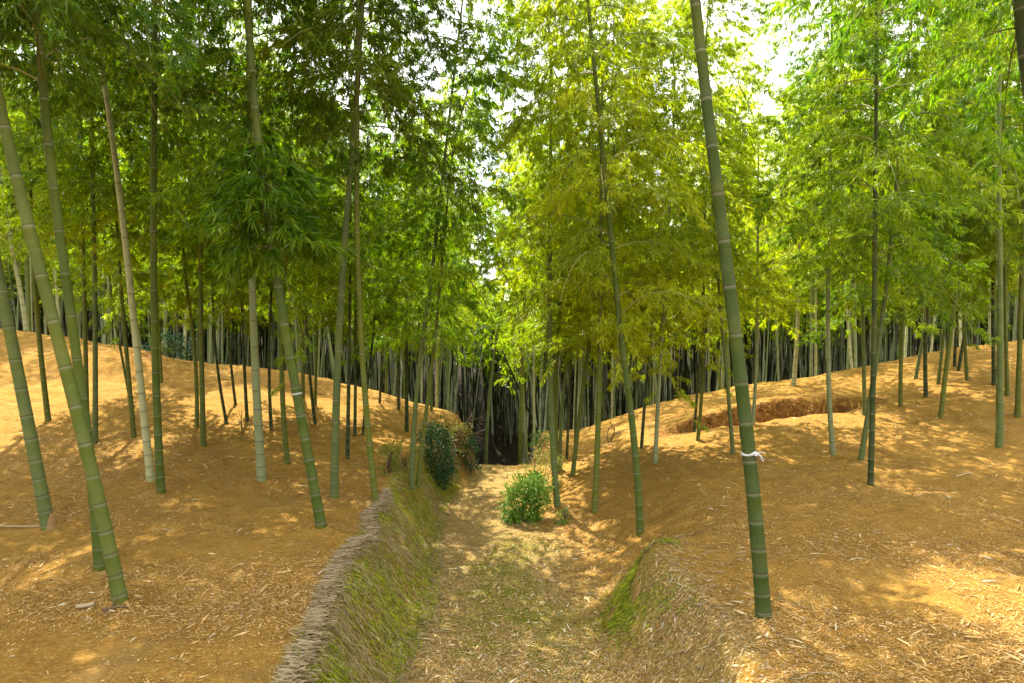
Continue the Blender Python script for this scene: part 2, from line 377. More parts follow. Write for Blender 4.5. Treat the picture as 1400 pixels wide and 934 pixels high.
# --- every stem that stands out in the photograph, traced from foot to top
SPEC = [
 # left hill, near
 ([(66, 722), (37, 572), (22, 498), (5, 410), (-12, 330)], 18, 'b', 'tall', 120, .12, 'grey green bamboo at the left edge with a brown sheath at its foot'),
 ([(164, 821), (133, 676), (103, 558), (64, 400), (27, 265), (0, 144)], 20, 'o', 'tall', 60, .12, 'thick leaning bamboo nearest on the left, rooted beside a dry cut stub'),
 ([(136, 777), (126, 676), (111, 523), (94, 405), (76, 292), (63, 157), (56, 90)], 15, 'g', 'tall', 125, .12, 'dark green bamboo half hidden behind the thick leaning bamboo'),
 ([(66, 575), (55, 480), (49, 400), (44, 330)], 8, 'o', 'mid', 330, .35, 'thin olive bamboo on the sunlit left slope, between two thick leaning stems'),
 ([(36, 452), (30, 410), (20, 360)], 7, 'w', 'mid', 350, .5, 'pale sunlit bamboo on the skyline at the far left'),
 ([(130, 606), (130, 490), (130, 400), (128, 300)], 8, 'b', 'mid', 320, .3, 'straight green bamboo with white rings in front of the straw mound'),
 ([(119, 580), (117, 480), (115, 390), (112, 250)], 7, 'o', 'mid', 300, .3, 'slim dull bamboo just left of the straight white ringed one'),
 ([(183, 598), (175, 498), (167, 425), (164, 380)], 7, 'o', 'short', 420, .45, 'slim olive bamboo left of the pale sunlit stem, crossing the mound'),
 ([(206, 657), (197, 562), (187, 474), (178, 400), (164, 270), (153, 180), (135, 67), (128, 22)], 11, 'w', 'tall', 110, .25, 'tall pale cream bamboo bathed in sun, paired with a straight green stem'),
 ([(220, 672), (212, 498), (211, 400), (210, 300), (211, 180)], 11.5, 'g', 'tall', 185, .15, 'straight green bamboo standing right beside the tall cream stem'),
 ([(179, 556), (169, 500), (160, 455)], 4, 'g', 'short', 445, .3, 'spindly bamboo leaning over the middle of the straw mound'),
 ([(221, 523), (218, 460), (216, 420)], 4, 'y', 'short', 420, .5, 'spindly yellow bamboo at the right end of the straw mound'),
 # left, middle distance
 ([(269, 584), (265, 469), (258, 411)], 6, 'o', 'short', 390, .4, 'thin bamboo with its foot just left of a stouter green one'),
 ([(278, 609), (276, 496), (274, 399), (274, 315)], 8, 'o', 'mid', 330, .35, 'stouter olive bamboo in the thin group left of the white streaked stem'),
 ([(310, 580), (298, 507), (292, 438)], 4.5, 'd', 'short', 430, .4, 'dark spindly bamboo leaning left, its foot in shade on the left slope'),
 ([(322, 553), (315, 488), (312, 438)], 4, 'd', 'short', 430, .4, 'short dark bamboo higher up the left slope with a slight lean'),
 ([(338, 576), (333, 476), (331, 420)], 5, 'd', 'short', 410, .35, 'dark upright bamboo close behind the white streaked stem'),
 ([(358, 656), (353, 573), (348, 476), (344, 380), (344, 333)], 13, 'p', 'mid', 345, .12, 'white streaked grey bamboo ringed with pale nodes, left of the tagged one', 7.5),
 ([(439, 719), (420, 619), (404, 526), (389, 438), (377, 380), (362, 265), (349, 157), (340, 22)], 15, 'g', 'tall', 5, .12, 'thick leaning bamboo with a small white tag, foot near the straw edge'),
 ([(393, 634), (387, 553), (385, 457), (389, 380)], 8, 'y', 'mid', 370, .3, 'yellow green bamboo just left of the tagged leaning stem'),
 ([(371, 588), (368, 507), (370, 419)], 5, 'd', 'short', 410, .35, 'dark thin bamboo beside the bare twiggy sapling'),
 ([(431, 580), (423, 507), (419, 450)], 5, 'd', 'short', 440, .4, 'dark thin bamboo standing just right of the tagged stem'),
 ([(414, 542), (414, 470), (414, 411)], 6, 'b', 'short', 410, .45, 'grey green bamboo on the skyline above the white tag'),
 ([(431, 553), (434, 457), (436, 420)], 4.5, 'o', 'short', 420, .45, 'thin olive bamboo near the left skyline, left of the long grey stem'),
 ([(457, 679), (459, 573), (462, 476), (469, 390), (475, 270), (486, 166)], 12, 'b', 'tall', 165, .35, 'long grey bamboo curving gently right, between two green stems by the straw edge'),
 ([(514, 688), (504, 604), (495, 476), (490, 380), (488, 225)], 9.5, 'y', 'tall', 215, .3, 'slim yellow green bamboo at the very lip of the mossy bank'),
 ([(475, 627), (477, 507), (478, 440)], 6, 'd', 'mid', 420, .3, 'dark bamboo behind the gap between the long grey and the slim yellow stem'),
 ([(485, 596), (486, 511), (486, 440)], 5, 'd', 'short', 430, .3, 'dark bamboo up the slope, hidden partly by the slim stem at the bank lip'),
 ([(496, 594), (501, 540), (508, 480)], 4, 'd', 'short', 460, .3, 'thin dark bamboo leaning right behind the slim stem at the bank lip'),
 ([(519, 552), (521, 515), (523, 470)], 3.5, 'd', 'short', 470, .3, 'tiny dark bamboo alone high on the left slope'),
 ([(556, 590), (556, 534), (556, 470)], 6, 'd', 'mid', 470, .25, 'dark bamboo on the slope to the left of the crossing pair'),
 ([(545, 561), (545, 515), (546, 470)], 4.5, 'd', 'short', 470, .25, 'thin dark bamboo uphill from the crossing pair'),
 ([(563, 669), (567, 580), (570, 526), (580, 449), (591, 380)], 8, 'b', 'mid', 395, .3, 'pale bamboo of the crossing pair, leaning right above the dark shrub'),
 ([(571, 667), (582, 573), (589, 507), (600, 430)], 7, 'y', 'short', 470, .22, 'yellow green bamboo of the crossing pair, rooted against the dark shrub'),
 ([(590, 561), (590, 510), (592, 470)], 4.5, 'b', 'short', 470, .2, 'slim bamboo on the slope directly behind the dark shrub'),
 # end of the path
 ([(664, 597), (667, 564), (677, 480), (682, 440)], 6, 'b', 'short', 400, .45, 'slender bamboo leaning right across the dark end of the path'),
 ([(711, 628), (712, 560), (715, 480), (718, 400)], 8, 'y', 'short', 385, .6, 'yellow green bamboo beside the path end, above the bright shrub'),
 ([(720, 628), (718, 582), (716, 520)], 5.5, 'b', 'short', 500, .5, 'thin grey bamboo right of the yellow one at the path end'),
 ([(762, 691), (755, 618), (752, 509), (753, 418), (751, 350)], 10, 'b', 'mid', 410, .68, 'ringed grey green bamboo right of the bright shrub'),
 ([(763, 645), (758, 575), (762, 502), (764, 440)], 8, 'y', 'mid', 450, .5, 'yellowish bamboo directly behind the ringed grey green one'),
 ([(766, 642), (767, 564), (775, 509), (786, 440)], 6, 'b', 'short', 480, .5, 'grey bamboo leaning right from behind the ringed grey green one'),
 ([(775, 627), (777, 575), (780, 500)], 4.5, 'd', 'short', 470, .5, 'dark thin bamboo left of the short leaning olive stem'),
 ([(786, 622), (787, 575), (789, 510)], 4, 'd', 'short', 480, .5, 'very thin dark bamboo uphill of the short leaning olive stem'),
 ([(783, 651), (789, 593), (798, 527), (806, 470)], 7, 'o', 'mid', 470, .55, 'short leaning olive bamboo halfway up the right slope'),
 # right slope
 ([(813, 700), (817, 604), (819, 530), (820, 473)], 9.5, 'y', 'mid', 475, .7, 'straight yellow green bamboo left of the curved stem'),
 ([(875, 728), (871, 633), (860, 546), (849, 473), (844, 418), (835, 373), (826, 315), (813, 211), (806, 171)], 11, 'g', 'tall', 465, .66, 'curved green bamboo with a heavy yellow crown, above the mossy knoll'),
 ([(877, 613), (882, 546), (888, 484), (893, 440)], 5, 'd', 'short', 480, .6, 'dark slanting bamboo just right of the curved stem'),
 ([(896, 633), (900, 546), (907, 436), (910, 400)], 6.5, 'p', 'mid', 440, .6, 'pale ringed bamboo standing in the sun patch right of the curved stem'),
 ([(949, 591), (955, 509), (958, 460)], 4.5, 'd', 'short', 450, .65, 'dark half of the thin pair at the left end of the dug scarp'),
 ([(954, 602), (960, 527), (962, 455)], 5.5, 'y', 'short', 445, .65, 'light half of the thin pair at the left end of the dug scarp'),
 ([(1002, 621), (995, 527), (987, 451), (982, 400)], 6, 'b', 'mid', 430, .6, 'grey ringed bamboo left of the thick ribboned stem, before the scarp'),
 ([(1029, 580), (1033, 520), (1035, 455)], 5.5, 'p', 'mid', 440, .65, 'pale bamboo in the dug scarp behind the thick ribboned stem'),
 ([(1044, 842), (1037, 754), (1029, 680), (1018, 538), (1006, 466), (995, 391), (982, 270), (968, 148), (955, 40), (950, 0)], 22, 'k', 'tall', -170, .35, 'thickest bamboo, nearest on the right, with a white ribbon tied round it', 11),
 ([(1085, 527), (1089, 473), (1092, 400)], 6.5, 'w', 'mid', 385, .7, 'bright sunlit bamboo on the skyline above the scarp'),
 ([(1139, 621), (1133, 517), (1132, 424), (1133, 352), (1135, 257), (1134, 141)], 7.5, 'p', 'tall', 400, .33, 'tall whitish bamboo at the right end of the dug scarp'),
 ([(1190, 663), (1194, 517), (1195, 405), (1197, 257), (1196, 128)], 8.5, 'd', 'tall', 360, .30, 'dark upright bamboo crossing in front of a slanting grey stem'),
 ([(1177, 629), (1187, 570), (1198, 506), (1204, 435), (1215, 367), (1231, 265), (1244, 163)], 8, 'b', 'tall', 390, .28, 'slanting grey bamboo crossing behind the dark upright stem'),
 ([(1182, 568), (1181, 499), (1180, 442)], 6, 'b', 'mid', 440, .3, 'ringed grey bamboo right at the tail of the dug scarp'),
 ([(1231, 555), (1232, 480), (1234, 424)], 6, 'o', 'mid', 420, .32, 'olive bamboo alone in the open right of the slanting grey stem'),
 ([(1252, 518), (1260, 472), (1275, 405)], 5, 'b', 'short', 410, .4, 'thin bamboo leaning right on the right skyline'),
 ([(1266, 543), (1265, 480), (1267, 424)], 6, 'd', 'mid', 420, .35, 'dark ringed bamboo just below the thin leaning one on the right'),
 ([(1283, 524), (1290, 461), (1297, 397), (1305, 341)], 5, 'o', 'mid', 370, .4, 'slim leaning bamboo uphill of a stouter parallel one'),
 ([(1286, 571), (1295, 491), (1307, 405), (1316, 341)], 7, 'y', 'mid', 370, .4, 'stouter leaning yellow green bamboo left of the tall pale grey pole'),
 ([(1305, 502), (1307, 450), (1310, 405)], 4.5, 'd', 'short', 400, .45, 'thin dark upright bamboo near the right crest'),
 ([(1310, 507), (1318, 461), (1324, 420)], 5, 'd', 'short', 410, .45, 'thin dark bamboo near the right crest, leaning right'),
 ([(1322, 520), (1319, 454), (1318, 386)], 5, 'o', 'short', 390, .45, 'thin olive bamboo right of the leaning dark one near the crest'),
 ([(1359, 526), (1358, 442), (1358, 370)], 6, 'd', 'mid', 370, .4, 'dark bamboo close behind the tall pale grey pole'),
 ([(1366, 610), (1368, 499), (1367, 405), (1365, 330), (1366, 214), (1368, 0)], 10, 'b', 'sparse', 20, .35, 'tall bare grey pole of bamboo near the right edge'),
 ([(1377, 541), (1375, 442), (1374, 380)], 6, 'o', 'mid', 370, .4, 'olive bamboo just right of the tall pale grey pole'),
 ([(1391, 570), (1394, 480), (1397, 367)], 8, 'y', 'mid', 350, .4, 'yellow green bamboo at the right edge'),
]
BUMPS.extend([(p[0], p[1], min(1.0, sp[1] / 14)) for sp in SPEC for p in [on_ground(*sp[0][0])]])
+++
> [Written request] Each line containing the word "from" counts once; say how many such lines there are, giving only the number.

> [Task result] 4